■ **Record excerpts**:

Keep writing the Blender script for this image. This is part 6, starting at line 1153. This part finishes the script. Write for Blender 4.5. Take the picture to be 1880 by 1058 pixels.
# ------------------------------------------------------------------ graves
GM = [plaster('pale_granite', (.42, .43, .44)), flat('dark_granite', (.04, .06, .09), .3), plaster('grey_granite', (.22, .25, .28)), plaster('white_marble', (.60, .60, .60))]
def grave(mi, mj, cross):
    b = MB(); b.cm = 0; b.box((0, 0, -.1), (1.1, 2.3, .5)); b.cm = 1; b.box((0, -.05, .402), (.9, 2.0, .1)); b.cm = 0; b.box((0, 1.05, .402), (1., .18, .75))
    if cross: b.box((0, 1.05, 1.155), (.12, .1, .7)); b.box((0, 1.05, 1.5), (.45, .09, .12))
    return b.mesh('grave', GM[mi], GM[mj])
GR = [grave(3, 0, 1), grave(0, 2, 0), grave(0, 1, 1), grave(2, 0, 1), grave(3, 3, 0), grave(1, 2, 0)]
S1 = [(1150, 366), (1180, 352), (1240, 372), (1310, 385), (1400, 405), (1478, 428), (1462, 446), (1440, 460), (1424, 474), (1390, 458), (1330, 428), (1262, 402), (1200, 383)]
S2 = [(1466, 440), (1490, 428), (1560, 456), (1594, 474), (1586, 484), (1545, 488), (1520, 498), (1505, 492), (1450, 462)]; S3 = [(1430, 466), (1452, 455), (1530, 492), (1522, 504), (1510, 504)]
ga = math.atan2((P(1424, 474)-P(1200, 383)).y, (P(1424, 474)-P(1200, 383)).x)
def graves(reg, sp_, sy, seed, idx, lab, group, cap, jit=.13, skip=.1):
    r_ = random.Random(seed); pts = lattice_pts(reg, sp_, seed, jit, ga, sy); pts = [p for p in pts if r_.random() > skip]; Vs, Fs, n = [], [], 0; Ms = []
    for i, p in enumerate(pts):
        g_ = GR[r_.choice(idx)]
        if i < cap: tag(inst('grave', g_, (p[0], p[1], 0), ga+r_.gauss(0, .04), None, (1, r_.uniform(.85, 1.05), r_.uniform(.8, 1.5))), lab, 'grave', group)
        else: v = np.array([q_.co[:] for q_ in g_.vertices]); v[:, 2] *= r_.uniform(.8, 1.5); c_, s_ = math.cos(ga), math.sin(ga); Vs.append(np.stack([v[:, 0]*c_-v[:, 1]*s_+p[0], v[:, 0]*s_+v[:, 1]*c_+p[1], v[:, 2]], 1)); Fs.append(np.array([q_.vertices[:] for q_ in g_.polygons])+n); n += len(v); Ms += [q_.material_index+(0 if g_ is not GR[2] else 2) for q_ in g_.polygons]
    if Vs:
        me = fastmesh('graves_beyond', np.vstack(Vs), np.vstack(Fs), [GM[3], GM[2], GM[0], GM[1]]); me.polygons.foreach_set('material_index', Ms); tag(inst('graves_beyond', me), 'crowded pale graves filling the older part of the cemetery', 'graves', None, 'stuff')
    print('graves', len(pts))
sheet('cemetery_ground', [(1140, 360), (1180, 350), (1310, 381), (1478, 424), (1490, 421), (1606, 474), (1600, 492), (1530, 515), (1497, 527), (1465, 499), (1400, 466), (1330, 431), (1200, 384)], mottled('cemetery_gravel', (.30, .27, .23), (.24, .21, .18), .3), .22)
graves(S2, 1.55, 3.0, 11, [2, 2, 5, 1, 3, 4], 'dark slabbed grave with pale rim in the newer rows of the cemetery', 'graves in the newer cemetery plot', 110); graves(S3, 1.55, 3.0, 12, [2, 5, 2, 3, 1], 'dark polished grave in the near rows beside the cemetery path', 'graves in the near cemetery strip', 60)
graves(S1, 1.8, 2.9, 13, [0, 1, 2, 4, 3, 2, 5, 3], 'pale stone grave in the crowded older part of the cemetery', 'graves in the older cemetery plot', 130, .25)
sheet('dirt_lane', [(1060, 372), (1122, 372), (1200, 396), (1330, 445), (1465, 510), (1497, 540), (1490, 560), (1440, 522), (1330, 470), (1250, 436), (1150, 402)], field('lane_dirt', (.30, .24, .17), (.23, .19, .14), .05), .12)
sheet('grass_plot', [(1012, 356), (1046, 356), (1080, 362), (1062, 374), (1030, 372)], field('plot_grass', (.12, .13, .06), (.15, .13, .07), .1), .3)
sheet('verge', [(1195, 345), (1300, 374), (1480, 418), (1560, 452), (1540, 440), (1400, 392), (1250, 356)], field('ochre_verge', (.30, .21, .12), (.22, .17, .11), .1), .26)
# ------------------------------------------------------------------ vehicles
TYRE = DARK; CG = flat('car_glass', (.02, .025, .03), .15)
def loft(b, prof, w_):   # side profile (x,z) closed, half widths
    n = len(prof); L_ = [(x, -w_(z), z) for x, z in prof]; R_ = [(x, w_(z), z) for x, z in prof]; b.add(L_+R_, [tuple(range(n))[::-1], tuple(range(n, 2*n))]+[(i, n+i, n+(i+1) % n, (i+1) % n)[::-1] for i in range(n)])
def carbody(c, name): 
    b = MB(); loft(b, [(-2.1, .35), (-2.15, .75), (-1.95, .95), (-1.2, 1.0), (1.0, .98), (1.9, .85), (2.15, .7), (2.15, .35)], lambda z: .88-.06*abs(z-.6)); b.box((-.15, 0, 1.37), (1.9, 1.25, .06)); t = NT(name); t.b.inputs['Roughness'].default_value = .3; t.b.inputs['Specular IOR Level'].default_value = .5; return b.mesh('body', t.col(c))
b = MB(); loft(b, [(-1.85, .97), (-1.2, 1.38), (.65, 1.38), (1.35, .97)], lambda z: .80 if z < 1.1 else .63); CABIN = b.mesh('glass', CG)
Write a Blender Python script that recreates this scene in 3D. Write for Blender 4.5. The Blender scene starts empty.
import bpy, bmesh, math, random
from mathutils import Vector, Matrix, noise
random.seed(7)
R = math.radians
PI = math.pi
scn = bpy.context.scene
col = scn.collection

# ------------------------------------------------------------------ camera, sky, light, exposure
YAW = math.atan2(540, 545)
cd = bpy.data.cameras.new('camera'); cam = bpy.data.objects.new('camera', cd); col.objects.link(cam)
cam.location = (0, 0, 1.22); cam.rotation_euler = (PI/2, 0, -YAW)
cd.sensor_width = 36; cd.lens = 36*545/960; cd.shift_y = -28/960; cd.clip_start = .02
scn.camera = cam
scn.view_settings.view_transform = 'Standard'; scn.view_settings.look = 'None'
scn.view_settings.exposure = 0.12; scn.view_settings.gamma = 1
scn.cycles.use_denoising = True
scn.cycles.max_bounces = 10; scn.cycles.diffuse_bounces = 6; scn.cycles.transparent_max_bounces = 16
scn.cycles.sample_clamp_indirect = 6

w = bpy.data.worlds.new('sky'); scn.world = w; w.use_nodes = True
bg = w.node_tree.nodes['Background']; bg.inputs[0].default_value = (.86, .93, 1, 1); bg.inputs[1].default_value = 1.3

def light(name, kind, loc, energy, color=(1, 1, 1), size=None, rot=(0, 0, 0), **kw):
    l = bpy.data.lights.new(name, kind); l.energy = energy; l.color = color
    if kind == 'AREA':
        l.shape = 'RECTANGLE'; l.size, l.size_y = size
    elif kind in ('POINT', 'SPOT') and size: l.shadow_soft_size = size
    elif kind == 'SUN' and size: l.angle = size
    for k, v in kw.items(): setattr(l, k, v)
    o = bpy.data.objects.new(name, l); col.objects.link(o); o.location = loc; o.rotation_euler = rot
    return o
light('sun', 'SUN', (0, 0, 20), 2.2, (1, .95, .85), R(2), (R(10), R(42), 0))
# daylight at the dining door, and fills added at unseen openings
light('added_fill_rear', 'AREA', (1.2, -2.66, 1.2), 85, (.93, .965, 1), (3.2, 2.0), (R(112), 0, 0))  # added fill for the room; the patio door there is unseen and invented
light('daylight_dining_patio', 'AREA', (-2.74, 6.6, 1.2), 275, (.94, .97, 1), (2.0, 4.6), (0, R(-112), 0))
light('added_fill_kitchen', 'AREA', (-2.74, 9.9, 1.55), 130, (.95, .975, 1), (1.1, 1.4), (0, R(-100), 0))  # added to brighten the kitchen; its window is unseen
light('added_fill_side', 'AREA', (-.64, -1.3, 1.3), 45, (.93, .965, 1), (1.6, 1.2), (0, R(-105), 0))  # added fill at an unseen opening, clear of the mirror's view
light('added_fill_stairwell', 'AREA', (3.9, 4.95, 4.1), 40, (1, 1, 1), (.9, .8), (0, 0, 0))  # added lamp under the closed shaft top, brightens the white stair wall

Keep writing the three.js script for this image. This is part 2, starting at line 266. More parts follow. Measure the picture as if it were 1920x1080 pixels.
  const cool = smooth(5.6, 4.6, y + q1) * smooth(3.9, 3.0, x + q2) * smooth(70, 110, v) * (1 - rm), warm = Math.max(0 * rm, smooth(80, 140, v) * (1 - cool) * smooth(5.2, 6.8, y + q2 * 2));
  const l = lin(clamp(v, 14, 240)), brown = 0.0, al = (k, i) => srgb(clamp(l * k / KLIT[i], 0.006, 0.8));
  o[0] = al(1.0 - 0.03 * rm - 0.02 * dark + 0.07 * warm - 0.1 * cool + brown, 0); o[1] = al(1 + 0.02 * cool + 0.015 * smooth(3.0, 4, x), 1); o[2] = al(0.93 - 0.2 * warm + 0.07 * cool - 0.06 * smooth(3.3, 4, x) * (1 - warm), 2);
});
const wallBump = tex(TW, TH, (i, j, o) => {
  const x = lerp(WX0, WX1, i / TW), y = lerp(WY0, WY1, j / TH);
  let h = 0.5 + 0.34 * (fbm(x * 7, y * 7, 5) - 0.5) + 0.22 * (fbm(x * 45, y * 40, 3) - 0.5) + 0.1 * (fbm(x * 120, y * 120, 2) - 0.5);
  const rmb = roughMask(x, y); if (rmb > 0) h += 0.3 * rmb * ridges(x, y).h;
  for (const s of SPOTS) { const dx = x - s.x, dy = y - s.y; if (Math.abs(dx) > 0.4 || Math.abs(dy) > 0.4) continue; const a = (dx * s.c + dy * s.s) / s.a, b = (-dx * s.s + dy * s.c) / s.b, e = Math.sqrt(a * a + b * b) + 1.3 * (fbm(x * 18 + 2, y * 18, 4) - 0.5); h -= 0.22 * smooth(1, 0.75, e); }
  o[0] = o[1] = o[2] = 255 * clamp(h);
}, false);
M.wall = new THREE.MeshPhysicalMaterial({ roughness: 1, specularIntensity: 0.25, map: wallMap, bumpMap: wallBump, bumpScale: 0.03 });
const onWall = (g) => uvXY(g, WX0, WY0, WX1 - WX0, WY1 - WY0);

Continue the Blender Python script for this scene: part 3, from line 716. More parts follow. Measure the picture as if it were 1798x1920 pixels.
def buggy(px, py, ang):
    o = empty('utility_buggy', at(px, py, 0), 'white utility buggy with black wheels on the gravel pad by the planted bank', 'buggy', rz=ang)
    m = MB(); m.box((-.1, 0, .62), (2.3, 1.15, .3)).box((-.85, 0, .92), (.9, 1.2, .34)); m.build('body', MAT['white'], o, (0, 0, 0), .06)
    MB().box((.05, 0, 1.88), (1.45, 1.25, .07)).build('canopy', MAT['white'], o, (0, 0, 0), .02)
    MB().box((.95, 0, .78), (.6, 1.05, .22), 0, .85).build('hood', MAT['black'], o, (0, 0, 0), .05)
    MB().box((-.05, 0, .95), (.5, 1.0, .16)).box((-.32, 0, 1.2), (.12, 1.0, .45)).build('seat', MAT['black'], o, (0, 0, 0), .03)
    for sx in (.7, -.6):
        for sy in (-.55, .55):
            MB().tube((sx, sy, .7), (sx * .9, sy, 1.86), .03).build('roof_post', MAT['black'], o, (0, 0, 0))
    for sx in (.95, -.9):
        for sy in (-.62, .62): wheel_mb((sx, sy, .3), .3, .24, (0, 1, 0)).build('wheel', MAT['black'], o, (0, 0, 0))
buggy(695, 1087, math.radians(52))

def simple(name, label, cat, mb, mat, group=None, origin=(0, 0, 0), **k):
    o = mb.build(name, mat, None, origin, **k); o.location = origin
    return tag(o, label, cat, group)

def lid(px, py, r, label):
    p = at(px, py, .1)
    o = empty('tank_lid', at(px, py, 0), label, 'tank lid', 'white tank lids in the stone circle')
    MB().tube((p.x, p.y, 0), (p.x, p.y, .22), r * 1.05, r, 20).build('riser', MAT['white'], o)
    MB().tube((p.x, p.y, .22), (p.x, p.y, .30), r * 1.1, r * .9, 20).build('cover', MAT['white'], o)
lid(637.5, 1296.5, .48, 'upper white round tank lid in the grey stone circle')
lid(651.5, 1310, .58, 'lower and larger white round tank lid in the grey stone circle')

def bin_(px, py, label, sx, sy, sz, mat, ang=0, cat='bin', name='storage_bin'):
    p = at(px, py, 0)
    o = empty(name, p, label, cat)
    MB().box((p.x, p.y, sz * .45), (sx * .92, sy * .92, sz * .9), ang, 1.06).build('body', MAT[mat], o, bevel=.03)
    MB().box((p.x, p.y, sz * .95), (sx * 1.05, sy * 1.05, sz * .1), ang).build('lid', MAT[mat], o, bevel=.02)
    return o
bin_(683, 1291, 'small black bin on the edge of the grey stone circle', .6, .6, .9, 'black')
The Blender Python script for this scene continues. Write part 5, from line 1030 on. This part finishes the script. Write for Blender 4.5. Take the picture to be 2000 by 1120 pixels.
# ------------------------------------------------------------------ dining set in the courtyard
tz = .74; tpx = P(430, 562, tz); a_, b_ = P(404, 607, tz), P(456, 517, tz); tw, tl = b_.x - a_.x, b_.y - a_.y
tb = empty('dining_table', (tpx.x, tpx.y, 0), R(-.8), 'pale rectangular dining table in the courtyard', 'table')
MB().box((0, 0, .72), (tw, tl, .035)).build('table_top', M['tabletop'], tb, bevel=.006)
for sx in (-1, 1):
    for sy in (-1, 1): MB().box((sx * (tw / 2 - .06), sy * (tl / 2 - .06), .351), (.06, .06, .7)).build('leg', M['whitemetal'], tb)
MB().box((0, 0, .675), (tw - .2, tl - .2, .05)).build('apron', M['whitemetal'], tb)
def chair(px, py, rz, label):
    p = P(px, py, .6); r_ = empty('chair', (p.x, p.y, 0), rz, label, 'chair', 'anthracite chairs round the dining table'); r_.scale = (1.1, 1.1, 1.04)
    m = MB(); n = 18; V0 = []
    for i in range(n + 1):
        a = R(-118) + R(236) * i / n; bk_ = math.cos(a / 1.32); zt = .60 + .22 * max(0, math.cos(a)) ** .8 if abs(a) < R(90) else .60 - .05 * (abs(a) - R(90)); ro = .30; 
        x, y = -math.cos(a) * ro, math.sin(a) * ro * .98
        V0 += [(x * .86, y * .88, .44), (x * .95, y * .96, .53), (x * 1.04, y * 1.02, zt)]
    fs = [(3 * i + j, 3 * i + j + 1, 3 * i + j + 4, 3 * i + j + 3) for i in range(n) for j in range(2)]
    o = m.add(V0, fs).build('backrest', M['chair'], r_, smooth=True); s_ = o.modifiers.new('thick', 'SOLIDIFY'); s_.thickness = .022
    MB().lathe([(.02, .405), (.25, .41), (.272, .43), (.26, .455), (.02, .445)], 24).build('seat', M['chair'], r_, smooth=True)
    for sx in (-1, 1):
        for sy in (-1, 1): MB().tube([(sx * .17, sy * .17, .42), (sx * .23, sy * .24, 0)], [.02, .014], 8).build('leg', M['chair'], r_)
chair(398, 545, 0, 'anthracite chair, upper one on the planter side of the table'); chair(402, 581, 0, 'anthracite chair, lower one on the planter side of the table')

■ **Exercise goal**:
Look back at the entries above. Retype the line with "Write a Blender", the line with "bg = w.node_tree.nodes['Background'];", and all lines in between.

■ **Response to this exercise**:
Write a Blender Python script that recreates this scene in 3D. Write for Blender 4.5. The Blender scene starts empty.
import bpy, bmesh, math, random
from mathutils import Vector, Matrix, noise
random.seed(7)
R = math.radians
PI = math.pi
scn = bpy.context.scene
col = scn.collection

# ------------------------------------------------------------------ camera, sky, light, exposure
YAW = math.atan2(540, 545)
cd = bpy.data.cameras.new('camera'); cam = bpy.data.objects.new('camera', cd); col.objects.link(cam)
cam.location = (0, 0, 1.22); cam.rotation_euler = (PI/2, 0, -YAW)
cd.sensor_width = 36; cd.lens = 36*545/960; cd.shift_y = -28/960; cd.clip_start = .02
scn.camera = cam
scn.view_settings.view_transform = 'Standard'; scn.view_settings.look = 'None'
scn.view_settings.exposure = 0.12; scn.view_settings.gamma = 1
scn.cycles.use_denoising = True
scn.cycles.max_bounces = 10; scn.cycles.diffuse_bounces = 6; scn.cycles.transparent_max_bounces = 16
scn.cycles.sample_clamp_indirect = 6

w = bpy.data.worlds.new('sky'); scn.world = w; w.use_nodes = True
bg = w.node_tree.nodes['Background']; bg.inputs[0].default_value = (.86, .93, 1, 1); bg.inputs[1].default_value = 1.3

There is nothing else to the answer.